* REQUIREMENTS *
Would you quote the material below from its first line through the line containing "tag(obj('wall_rear', bm, WOOD, smooth=0), 'mahogany", exactly and with both ends included?

* COLLECTED MATERIAL *
..........

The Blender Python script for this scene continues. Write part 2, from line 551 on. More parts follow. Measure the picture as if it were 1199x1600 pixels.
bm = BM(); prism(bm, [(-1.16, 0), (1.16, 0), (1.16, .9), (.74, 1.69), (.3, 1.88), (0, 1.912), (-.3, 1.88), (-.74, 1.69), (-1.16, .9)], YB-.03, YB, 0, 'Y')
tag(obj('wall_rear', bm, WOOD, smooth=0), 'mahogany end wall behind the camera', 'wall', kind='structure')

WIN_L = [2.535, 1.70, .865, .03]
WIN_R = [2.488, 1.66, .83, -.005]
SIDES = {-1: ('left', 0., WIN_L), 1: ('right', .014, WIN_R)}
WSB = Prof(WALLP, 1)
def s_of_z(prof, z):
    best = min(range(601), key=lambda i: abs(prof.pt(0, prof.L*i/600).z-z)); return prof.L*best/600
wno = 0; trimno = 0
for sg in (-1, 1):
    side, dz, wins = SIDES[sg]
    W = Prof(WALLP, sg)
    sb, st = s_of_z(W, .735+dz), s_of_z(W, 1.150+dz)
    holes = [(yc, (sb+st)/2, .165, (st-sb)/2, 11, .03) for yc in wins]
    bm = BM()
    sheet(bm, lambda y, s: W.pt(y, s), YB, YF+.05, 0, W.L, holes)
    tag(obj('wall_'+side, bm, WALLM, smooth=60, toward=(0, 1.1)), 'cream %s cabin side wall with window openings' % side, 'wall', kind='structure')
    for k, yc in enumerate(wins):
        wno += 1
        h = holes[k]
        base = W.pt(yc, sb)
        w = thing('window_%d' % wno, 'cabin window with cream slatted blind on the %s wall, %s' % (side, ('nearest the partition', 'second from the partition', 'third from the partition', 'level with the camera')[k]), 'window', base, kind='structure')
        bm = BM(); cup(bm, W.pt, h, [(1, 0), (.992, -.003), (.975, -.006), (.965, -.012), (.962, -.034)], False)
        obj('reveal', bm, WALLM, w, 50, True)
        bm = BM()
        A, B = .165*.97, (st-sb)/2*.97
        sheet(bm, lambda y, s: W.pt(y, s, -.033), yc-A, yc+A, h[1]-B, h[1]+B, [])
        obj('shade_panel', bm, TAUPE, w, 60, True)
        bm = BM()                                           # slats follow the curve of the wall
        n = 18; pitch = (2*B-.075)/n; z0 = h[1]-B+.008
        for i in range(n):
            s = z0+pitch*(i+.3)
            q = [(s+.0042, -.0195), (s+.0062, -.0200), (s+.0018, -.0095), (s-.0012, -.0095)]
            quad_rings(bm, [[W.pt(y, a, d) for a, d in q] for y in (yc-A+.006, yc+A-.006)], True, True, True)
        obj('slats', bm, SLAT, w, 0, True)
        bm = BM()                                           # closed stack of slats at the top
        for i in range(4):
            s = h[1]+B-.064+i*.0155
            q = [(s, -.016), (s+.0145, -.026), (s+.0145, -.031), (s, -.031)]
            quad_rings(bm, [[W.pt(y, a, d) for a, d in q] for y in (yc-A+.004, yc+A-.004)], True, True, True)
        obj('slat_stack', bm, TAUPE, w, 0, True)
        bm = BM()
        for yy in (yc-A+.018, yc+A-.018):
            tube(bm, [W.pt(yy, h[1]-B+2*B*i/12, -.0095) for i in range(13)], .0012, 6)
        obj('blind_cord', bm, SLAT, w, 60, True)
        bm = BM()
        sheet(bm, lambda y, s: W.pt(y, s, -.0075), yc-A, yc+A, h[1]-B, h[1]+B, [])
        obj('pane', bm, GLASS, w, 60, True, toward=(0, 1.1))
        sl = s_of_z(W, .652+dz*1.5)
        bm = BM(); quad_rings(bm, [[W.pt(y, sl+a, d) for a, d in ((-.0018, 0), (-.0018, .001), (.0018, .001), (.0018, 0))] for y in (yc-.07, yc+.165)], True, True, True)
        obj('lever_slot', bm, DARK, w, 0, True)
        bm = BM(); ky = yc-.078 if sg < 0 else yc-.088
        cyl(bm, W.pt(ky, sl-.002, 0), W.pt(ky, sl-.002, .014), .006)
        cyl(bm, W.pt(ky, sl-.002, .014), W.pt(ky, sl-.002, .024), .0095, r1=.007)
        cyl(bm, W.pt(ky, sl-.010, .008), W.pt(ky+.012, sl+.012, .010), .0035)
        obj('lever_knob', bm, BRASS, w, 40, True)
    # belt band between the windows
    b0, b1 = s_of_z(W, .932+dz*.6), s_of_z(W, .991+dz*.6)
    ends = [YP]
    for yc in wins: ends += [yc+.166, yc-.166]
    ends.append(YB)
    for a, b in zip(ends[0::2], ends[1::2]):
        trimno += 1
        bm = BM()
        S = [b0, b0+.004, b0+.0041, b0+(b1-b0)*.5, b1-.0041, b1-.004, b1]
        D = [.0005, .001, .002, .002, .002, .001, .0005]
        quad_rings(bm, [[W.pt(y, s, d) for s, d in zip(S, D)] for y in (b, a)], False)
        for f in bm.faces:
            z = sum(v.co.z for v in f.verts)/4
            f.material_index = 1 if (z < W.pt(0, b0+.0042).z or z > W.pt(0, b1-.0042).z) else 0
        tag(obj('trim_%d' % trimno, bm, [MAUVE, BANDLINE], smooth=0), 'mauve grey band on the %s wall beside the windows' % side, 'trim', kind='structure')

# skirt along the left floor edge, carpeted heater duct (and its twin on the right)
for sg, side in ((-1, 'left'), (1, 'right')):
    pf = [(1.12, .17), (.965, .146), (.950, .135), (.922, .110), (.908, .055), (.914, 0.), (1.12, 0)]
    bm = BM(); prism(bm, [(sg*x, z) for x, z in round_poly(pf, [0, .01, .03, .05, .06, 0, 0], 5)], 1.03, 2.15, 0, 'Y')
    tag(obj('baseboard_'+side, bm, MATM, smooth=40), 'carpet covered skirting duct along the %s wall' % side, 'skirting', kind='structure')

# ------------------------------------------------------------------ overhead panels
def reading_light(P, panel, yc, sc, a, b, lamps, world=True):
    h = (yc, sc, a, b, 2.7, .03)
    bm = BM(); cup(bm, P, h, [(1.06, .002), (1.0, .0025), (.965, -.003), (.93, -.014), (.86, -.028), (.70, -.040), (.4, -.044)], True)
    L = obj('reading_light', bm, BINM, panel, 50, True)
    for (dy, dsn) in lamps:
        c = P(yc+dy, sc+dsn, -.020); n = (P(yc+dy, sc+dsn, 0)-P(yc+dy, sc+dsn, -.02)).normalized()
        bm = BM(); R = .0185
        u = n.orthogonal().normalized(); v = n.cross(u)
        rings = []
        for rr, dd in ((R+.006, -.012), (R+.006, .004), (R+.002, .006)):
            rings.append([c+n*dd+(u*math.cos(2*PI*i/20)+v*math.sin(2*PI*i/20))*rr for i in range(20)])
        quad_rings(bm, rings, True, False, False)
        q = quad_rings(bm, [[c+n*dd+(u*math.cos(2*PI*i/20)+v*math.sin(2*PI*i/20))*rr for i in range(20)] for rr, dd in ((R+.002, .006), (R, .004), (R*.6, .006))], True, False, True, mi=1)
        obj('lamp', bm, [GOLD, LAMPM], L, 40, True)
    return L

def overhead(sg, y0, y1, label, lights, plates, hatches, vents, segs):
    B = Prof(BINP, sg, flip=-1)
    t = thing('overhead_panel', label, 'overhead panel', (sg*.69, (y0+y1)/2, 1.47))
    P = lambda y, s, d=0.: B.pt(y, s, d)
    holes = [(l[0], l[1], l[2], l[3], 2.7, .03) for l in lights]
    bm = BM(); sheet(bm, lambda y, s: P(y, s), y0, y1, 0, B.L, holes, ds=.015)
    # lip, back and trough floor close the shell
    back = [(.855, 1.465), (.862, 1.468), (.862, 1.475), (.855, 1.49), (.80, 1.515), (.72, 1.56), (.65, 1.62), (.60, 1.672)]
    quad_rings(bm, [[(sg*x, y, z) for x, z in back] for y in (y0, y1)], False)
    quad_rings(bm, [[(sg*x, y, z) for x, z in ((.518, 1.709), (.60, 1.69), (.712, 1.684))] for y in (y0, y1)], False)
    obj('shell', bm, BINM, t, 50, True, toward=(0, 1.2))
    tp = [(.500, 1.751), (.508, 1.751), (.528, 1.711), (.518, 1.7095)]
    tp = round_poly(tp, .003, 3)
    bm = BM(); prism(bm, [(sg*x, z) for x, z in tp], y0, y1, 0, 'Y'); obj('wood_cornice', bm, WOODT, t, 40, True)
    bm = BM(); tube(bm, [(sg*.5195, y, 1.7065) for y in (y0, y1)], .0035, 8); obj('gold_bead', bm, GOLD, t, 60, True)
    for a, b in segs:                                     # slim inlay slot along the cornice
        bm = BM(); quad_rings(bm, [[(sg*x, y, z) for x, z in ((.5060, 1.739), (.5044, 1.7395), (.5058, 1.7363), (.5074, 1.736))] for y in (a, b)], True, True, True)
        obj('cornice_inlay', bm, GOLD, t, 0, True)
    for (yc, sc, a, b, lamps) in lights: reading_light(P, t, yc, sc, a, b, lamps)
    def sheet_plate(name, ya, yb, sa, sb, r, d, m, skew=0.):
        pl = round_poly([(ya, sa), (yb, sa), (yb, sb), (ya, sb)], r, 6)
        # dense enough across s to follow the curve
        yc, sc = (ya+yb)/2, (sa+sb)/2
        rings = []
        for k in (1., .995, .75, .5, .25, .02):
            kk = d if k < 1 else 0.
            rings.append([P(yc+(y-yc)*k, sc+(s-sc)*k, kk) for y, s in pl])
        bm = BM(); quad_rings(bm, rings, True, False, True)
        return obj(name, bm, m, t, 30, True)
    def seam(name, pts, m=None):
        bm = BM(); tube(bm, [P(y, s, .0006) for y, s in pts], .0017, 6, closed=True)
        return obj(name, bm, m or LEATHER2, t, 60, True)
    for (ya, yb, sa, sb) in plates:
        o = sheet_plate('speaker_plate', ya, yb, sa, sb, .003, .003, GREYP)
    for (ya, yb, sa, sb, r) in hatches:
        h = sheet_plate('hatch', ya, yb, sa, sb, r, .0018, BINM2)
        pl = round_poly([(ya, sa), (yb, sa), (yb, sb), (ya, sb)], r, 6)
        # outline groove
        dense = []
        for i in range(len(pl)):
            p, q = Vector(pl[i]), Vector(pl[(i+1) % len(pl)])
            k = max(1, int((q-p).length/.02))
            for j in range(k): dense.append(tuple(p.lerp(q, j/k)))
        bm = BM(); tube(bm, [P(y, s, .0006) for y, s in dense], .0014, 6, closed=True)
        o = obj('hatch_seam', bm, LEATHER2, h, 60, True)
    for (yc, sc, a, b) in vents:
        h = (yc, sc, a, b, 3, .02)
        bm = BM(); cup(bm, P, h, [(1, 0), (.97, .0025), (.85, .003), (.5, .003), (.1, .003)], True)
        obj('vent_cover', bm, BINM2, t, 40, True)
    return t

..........

* FINAL RESULT *
The Blender Python script for this scene continues. Write part 2, from line 551 on. More parts follow. Measure the picture as if it were 1199x1600 pixels.
bm = BM(); prism(bm, [(-1.16, 0), (1.16, 0), (1.16, .9), (.74, 1.69), (.3, 1.88), (0, 1.912), (-.3, 1.88), (-.74, 1.69), (-1.16, .9)], YB-.03, YB, 0, 'Y')
tag(obj('wall_rear', bm, WOOD, smooth=0), 'mahogany end wall behind the camera', 'wall', kind='structure')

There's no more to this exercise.